On Monday, December 13, 25 year old Texas resident Rogel Lazaro Aguilera-Mederos was sentenced to 110 years in prison in a Jefferson County, Colorado, court of law.

The judge presiding over the sentencing said he felt bound to sentence Aguilera-Mederos to consecutive, not concurrent, prison terms based on existing Colorado law.

During the sentencing hearing, numerous relatives came forward to offer victim impact statements. 

Nailan Gonzalez, the wife of Aguilera-Mederos, wept while she addressed the court on behalf of her husband.

“It’s hard to live with this trauma. I can’t sleep.
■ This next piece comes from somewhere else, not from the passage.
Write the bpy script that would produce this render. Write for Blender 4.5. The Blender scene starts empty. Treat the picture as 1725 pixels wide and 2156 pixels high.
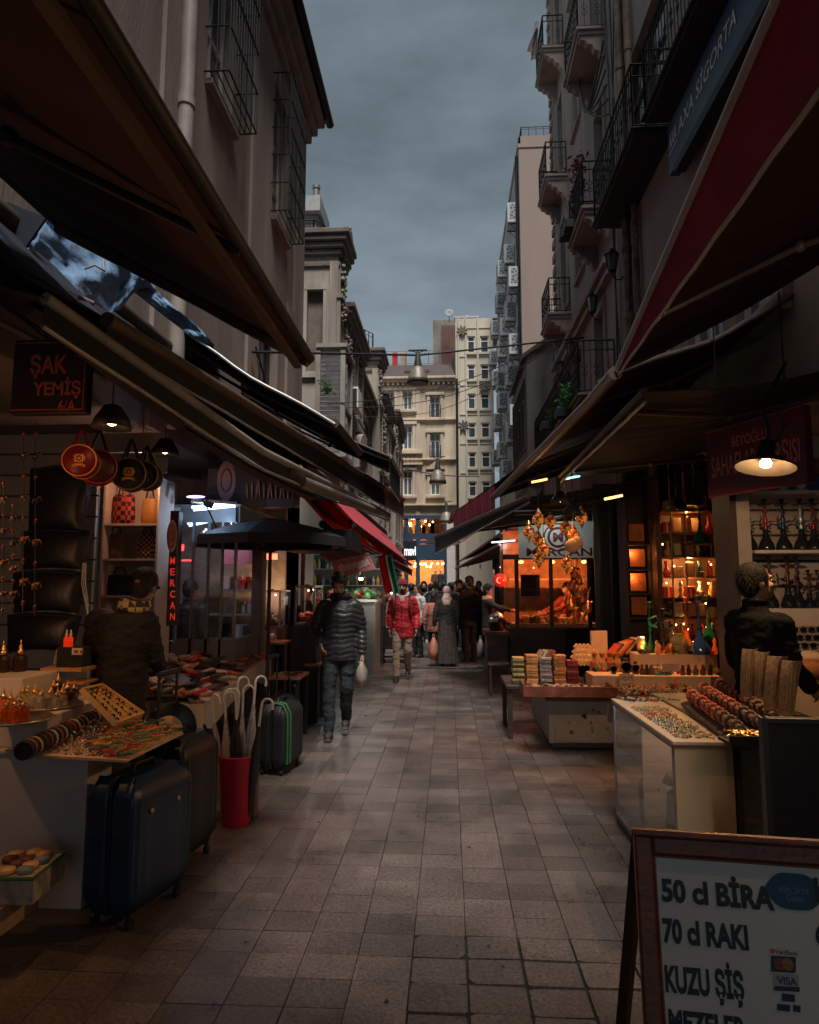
import bpy,math,random
from mathutils import Vector,Matrix,noise
V=Vector
R=math.radians
rnd=random.Random(7)
sc=bpy.context.scene
COL=sc.collection
PITCH,YAW,FL=R(6.277),R(3.373),1400.0
CAM=V((0,0,1.65))
cd=bpy.data.cameras.new('camera')
cd.sensor_fit='HORIZONTAL';cd.sensor_width=36.0;cd.lens=36.0*FL/1725.0
cd.clip_start=0.05;cd.clip_end=500
cam=bpy.data.objects.new('camera',cd);COL.objects.link(cam)
cam.location=CAM
cam.rotation_euler=(math.pi/2+PITCH,0,YAW)
sc.camera=cam
_F=V((-math.sin(YAW)*math.cos(PITCH),math.cos(YAW)*math.cos(PITCH),math.sin(PITCH)))
_Rt=V((math.cos(YAW),math.sin(YAW),0));_U=_Rt.cross(_F)
def ray(x,y):return _F*FL+_Rt*(x-862.5)-_U*(y-1078.0)
def PX(x,y,X):
 d=ray(x,y);return CAM+d*(X/d.x)
def PY(x,y,Y):
 d=ray(x,y);return CAM+d*(Y/d.y)
def PZ(x,y,Z):
 d=ray(x,y);return CAM+d*((Z-1.65)/d.z)
SUN_EL,SUN_AZ=65.0,167.0
w=bpy.data.worlds.new('World');sc.world=w;w.use_nodes=True
nt=w.node_tree;nt.nodes.clear()
def N(t,**k):
 n=nt.nodes.new(t)
 for a,b in k.items():setattr(n,a,b)
 return n
wo=N('ShaderNodeOutputWorld');bg=N('ShaderNodeBackground');bg.inputs['Strength'].default_value=0.168
sky=N('ShaderNodeTexSky');sky.sky_type='NISHITA';sky.sun_disc=False
sky.sun_elevation=R(SUN_EL);sky.sun_rotation=R(SUN_AZ);sky.dust_density=4.0;sky.air_density=1.4
hs=N('ShaderNodeHueSaturation');hs.inputs['Saturation'].default_value=0.42;hs.inputs['Value'].default_value=0.32
nt.links.new(sky.outputs[0],hs.inputs['Color'])
tc=N('ShaderNodeTexCoord');mp=N('ShaderNodeMapping');mp.inputs['Scale'].default_value=(1.0,1.0,2.6)
nz=N('ShaderNodeTexNoise');nz.inputs['Scale'].default_value=2.3;nz.inputs['Detail'].default_value=7;nz.inputs['Roughness'].default_value=.55
nt.links.new(tc.outputs['Generated'],mp.inputs[0]);nt.links.new(mp.outputs[0],nz.inputs['Vector'])
cr=N('ShaderNodeValToRGB')
cr.color_ramp.elements[0].position=.35;cr.color_ramp.elements[0].color=(0.55,0.77,0.92,1)
cr.color_ramp.elements[1].position=.66;cr.color_ramp.elements[1].color=(1.5,1.9,2.2,1)
nt.links.new(nz.outputs[0],cr.inputs[0])
mx=N('ShaderNodeMix',data_type='RGBA');mx.inputs[0].default_value=.86
nt.links.new(hs.outputs[0],mx.inputs[6]);nt.links.new(cr.outputs[0],mx.inputs[7])
sp=N('ShaderNodeSeparateXYZ');nt.links.new(tc.outputs['Generated'],sp.inputs[0])
el=N('ShaderNodeMapRange');el.inputs[1].default_value=.05;el.inputs[2].default_value=.75;el.inputs[3].default_value=1.55;el.inputs[4].default_value=.72
nt.links.new(sp.outputs[2],el.inputs[0])
vm_=N('ShaderNodeVectorMath',operation='SCALE');nt.links.new(mx.outputs[2],vm_.inputs[0]);nt.links.new(el.outputs[0],vm_.inputs['Scale'])
nt.links.new(vm_.outputs[0],bg.inputs[0]);nt.links.new(bg.outputs[0],wo.inputs[0])
ld=bpy.data.lights.new('sun','SUN');ld.energy=5.0;ld.angle=R(20);ld.color=(1,.95,.90)
so=bpy.data.objects.new('sun',ld);COL.objects.link(so)
so.rotation_euler=(R(90-SUN_EL),0,R(180-SUN_AZ));so.location=(0,-20,40)
sc.view_settings.view_transform='Standard';sc.view_settings.look='None'
sc.view_settings.exposure=0.0;sc.view_settings.gamma=1.0
sc.cycles.use_denoising=True
sc.cycles.max_bounces=6;sc.cycles.transparent_max_bounces=16;sc.cycles.transmission_bounces=6
sc.cycles.sample_clamp_indirect=4.0
def mat(name,col,rough=.7,metal=0.,var=.18,scale=6.,bump=0.,bscale=None,emit=0.,ecol=None,trans=0.,transl=0.,spec=.5,stain=0.,scol=None,sheen=0.,coat=0.,streak=False,bdist=.01):
 m=bpy.data.materials.new(name);m.use_nodes=True
 t=m.node_tree;b=t.nodes['Principled BSDF']
 def L(a,c):t.links.new(a,c)
 c4=(*col,1)
 b.inputs['Base Color'].default_value=c4
 b.inputs['Roughness'].default_value=rough;b.inputs['Metallic'].default_value=metal
 b.inputs['Specular IOR Level'].default_value=spec
 if trans:b.inputs['Transmission Weight'].default_value=trans
 if sheen:b.inputs['Sheen Weight'].default_value=sheen
 if coat:b.inputs['Coat Weight'].default_value=coat
 if emit:
  b.inputs['Emission Color'].default_value=(*(ecol or col),1);b.inputs['Emission Strength'].default_value=emit
 if var or bump or stain:
  g=t.nodes.new('ShaderNodeTexCoord');mpn=t.nodes.new('ShaderNodeMapping')
  L(g.outputs['Object'],mpn.inputs[0])
  if streak:mpn.inputs['Scale'].default_value=(1,1,.18)
 if var:
  n=t.nodes.new('ShaderNodeTexNoise');n.inputs['Scale'].default_value=scale;n.inputs['Detail'].default_value=6;n.inputs['Roughness'].default_value=.62
  L(mpn.outputs[0],n.inputs['Vector'])
  r=t.nodes.new('ShaderNodeValToRGB')
  r.color_ramp.elements[0].position=.3;r.color_ramp.elements[1].position=.7
  r.color_ramp.elements[0].color=(*[max(0,c*(1-var)) for c in col],1);r.color_ramp.elements[1].color=(*[min(1,c*(1+var)) for c in col],1)
  L(n.outputs[0],r.inputs[0]);out=r.outputs[0]
  if stain:
   n2=t.nodes.new('ShaderNodeTexNoise');n2.inputs['Scale'].default_value=scale*.33;n2.inputs['Detail'].default_value=9;n2.inputs['Roughness'].default_value=.7
   L(mpn.outputs[0],n2.inputs['Vector'])
   r2=t.nodes.new('ShaderNodeValToRGB');r2.color_ramp.elements[0].position=.46;r2.color_ramp.elements[1].position=.66
   r2.color_ramp.elements[0].color=(0,0,0,1);r2.color_ramp.elements[1].color=(stain,stain,stain,1)
   L(n2.outputs[0],r2.inputs[0])
   x=t.nodes.new('ShaderNodeMix');x.data_type='RGBA'
   L(r2.outputs[0],x.inputs[0]);L(out,x.inputs[6]);x.inputs[7].default_value=(*(scol or[c*.35 for c in col]),1);out=x.outputs[2]
  L(out,b.inputs['Base Color'])
  rr=t.nodes.new('ShaderNodeMapRange');rr.inputs[3].default_value=max(0,rough-.1);rr.inputs[4].default_value=min(1,rough+.12)
  L(n.outputs[0],rr.inputs[0]);L(rr.outputs[0],b.inputs['Roughness'])
 if bump:
  nb=t.nodes.new('ShaderNodeTexNoise');nb.inputs['Scale'].default_value=bscale or scale*5;nb.inputs['Detail'].default_value=5
  L(mpn.outputs[0],nb.inputs['Vector'])
  bp=t.nodes.new('ShaderNodeBump');bp.inputs['Strength'].default_value=bump;bp.inputs['Distance'].default_value=bdist
  L(nb.outputs[0],bp.inputs['Height']);L(bp.outputs[0],b.inputs['Normal'])
 if transl:
  tl=t.nodes.new('ShaderNodeBsdfTranslucent');tl.inputs[0].default_value=c4
  mxs=t.nodes.new('ShaderNodeMixShader');mxs.inputs[0].default_value=transl
  o=t.nodes['Material Output']
  L(b.outputs[0],mxs.inputs[1]);L(tl.outputs[0],mxs.inputs[2]);L(mxs.outputs[0],o.inputs[0])
 return m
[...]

I’m thinking all the time about the victims,” Aguilera-Mederos said in English in a lengthy, tearful message moments before sentencing.

“I’m begging for forgiveness … from this torture and pain,” Aguilera-Mederos said.

“I’m not a murderer, I’m not a killer,” Aguilera-Mederos told the judge.

In October 2021, Aguilera-Mederos was found guilty on 27 charges, including four counts of vehicular homicide, six counts of first-degree assault, ten counts of attempt to commit assault in the first degree- extreme indifference, two counts of vehicular assault- reckless, one count of reckless driving, and four counts of careless driving causing death.

He was found not guilty on 15 counts of criminal attempt to commit assault in the first degree.

Aguilera-Mederos had previously pleaded not guilty to 41 charges, arguing that mechanical failure was to blame for the crash.

The charges were issued as a result of a fatal chain reaction crash that happened in slowed traffic on I-70 near Lakewood, Colorado, on April 25, 2019.

Aguilera-Mederos was hauling a load of lumber when he reportedly hit speeds of 85 m.p.h. in an area where trucks are limited to 45 m.p.h and lost control of his brakes before crashing into slowed traffic.

The pileup involved 24 passenger vehicles and four semi trucks.

Four people died in the crash and six others were injured.

Video taken by a motorist shows that Aguilera-Mederos bypassed a runaway ramp prior to the fatal crash.

Following his conviction, Aguilera-Mederos told CBS 4, “I am crying all the time, I think about it and I have flashbacks … My life is not a happy life. It is a very sad life because four people died.”